Cette conception se traduirait – se traduit peut-être déjà ? – par une évolution du régime démocratique, vers un fascisme bénin dont certains ministres semblent, malgré eux, avoir montré l’exemple, ces temps-ci.
Quand on est censé représenter le peuple, on a la décence de taire en attendant l’avis général ses sentiments particuliers. Ou alors, pour défendre ses convictions personnelles dans une matière qui ne touche pas au mandat que l’on exerce, il faut descendre de son piédestal et remiser le porte-voix de la fonction, afin de rentrer dans la peau d’un citoyen ordinaire.
Mais à force d’interpréter la pensée des autres, ces gens ont-ils encore la faculté de redevenir des citoyens ordinaires ?

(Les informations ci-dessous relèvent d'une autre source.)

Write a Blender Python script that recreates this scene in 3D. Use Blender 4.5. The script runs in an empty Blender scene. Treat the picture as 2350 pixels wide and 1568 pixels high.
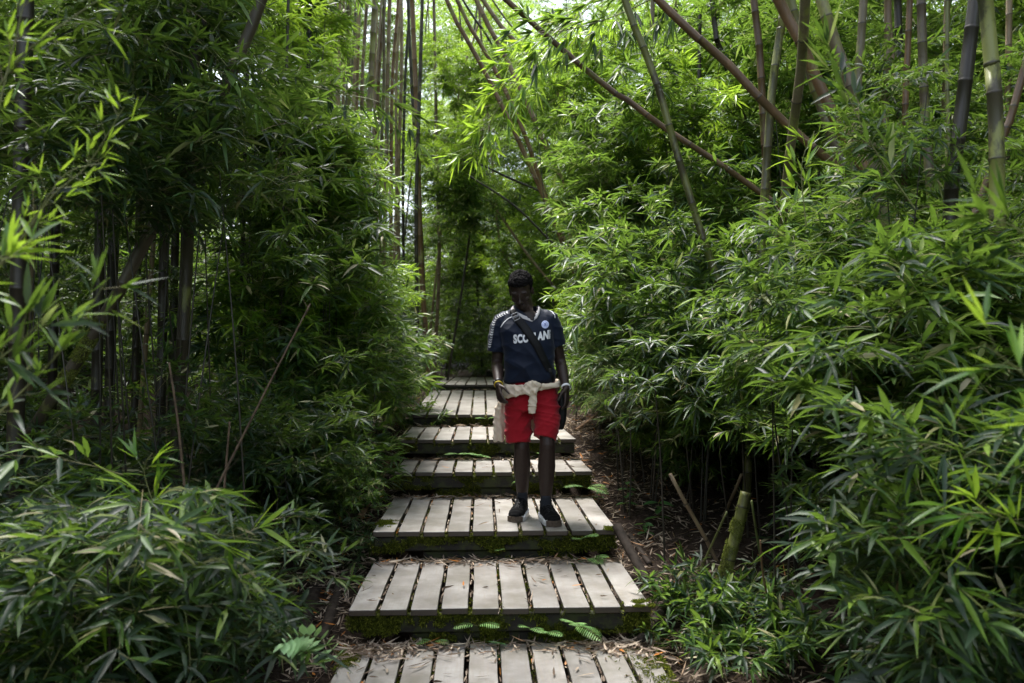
import bpy, bmesh, math, random
import numpy as np
from mathutils import Vector, Matrix, noise
from mathutils.bvhtree import BVHTree
R = math.radians
scene = bpy.context.scene
C = scene.collection

# ------------------------------------------------------------------ camera
F = 1828.0; CX, CY = 1175.0, 784.0; PITCH = R(1.13)
CAM = Vector((0, 0, 1.5))
cd = bpy.data.cameras.new('camera'); cam = bpy.data.objects.new('camera', cd); C.objects.link(cam)
cam.location = CAM; cam.rotation_euler = (math.pi/2 + PITCH, 0, 0)
cd.sensor_width = 36; cd.lens = 28; cd.clip_start = .05; cd.clip_end = 600
cd.dof.use_dof = True; cd.dof.focus_distance = 5.5; cd.dof.aperture_fstop = 2.4
scene.camera = cam
# ------------------------------------------------------------------ world, sun, exposure
SUN_EL, SUN_AZ = R(68), R(325)            # azimuth measured clockwise from +Y (view direction)
w = bpy.data.worlds.new('World'); scene.world = w; w.use_nodes = True
nt = w.node_tree; bg = nt.nodes['Background']; sk = nt.nodes.new('ShaderNodeTexSky')
sk.sky_type = 'NISHITA'; sk.sun_disc = False; sk.sun_elevation = SUN_EL; sk.sun_rotation = SUN_AZ
sk.air_density = 1.0; sk.dust_density = 3.0
hz = nt.nodes.new('ShaderNodeHueSaturation'); hz.inputs['Saturation'].default_value = .5; nt.links.new(sk.outputs[0], hz.inputs['Color']); nt.links.new(hz.outputs[0], bg.inputs[0]); bg.inputs[1].default_value = 0.145
sd = bpy.data.lights.new('sun', 'SUN'); sd.energy = 3.3; sd.angle = R(16); sd.color = (1, .975, .93)
sun = bpy.data.objects.new('sun', sd); C.objects.link(sun)
sdir = Vector((math.sin(SUN_AZ)*math.cos(SUN_EL), math.cos(SUN_AZ)*math.cos(SUN_EL), math.sin(SUN_EL)))
sun.rotation_euler = (-sdir).to_track_quat('-Z', 'Y').to_euler()
vs = scene.view_settings; scene.display_settings.display_device = 'sRGB'
vs.view_transform = 'Standard'; vs.look = 'None'; vs.gamma = 1; vs.exposure = 1.9
cy = scene.cycles
cy.max_bounces = 6; cy.diffuse_bounces = 3; cy.glossy_bounces = 2; cy.transmission_bounces = 3; cy.transparent_max_bounces = 4
cy.use_denoising = True; cy.caustics_reflective = False; cy.caustics_refractive = False
cy.sample_clamp_indirect = 4

# ------------------------------------------------------------------ helpers
def px(u, v, d):
    """point at depth d that the photo shows at (u, v) of a 2350-wide view"""
    f = Vector((0, math.cos(PITCH), math.sin(PITCH))); up = Vector((0, -math.sin(PITCH), math.cos(PITCH)))
    return CAM + f*d + Vector((1, 0, 0))*((u-CX)/F*d) + up*((CY-v)/F*d)
def tag(o, label=None, cat=None, group=None, kind=None):
    if label: o['label'] = label
    if cat: o['category'] = cat
    if group: o['group'] = group
    if kind: o['kind'] = kind
    return o
def empty(name, loc=(0, 0, 0), rz=0):
    o = bpy.data.objects.new(name, None); C.objects.link(o); o.location = loc; o.rotation_euler = (0, 0, rz)
    o.empty_display_size = .1
    return o
def link(name, me, parent=None, mats=()):
    o = bpy.data.objects.new(name, me); C.objects.link(o)
    if parent is not None: o.parent = parent
    for m in mats: me.materials.append(m)
    return o
def mesh(name, V, Fs, smooth=False):
    me = bpy.data.meshes.new(name); me.from_pydata([tuple(v) for v in V], [], Fs); me.update()
    if smooth: me.polygons.foreach_set('use_smooth', [True]*len(me.polygons))
    return me
def npmesh(name, V, loops, starts, totals, mat_idx=None, smooth=None):
    me = bpy.data.meshes.new(name)
    me.vertices.add(len(V)); me.vertices.foreach_set('co', np.ascontiguousarray(V, dtype=np.float32).ravel())
    me.loops.add(len(loops)); me.loops.foreach_set('vertex_index', loops.astype(np.int32))
    me.polygons.add(len(starts)); me.polygons.foreach_set('loop_start', starts.astype(np.int32))
    me.polygons.foreach_set('loop_total', totals.astype(np.int32))
    if mat_idx is not None: me.polygons.foreach_set('material_index', mat_idx.astype(np.int32))
    if smooth is not None: me.polygons.foreach_set('use_smooth', smooth)
    me.update(calc_edges=True); me.validate()
    return me
class Geo:
    """collects vectorised pieces; build() makes ONE mesh"""
    def __init__(s): s.V = []; s.L = []; s.T = []; s.M = []; s.n = 0
    def add(s, V, faces, mat=0):
        """V (k,3); faces list of equal-length index rows (m,q)"""
        faces = np.asarray(faces)
        s.V.append(V); s.L.append((faces + s.n).ravel()); s.T.append(np.full(len(faces), faces.shape[1])); s.M.append(np.full(len(faces), mat)); s.n += len(V)
    def arrays(s):
        return np.concatenate(s.V), np.concatenate(s.L), np.concatenate(s.T), np.concatenate(s.M)
    def build(s, name):
        V, L, T, M = s.arrays(); st = np.concatenate([[0], np.cumsum(T)[:-1]])
        return npmesh(name, V, L, st, T, M)
def nrm(a): return a / np.maximum(np.linalg.norm(a, axis=-1, keepdims=True), 1e-9)
UP = np.array([0, 0, 1.0])
def leaves(geo, P, D, L, W, droop=.25, mat=0, rng=None, simple=False, twist=None, fold=.18):
    """lanceolate leaves, each an island of its own"""
    n = len(P); D = nrm(D); L = np.broadcast_to(L, (n,)).reshape(n, 1); W = np.broadcast_to(W, (n,)).reshape(n, 1)
    droop = np.broadcast_to(droop, (n,)).reshape(n, 1)
    S = np.cross(D, UP); bad = np.linalg.norm(S, axis=1) < .15; S[bad] = [1, 0, 0]; S = nrm(S)
    N = nrm(np.cross(S, D))
    if twist is None: twist = rng.normal(0, .5, n)
    c, s_ = np.cos(twist)[:, None], np.sin(twist)[:, None]
    S, N = S*c + N*s_, N*c - S*s_
    def ctr(t): return P + D*L*t - UP*droop*L*t*t
    if simple:
        V = np.stack([P, ctr(.4) + S*W*.5, ctr(1.0), ctr(.4) - S*W*.5], 1).reshape(-1, 3)
        geo.add(V, np.arange(n)[:, None]*4 + np.array([[0, 1, 2, 3]]), mat); return
    a, b = ctr(.28), ctr(.62)
    V = np.stack([P, a + S*W*.5, a - N*W*fold, a - S*W*.5, b + S*W*.40, b - N*W*fold*.8, b - S*W*.40, ctr(1.0)], 1).reshape(-1, 3)
    b0 = np.arange(n)[:, None]*8
    geo.add(V, (b0[:, :, None] + np.array([[[0, 1, 2], [0, 2, 3], [4, 7, 5], [5, 7, 6]]])).reshape(-1, 3), mat)
    geo.M[-1] = geo.M[-1]
    # quads share the same vertices: index back to this block
    base = geo.n - len(V); q = (b0[:, :, None] + np.array([[[1, 4, 5, 2], [2, 5, 6, 3]]])).reshape(-1, 4) + base
    geo.L.append(q.ravel()); geo.T.append(np.full(len(q), 4)); geo.M.append(np.full(len(q), mat))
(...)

On peut dire ce que l’on veut de la décision du Roi Baudouin de se mettre en congé pour ne pas signer la loi sur l’avortement, mais son geste avait le mérite de la clarté.
C’est quoi, pour nos gens de pouvoir, la démocratie en définitive ?
La question reste à poser.
S’il y a matière à débat sur l’adhésion de la Turquie, comme sur l’adoption de la Constitution européenne d’ailleurs, on peut s’étonner que des personnages de premier plan profitent de leur notoriété pour influencer l’opinion.
Une telle désinvolture, un tel mépris de ce que peuvent penser les électeurs, montre à quel point nous aurions raison de suspecter le pouvoir exécutif dans toutes les spéculations mettant en cause notre avenir.
Si nous nous laissions aller à leur faire confiance, nous nous trouverions un jour ou l’autre dans une Belgique où nous ne nous reconnaîtrions plus.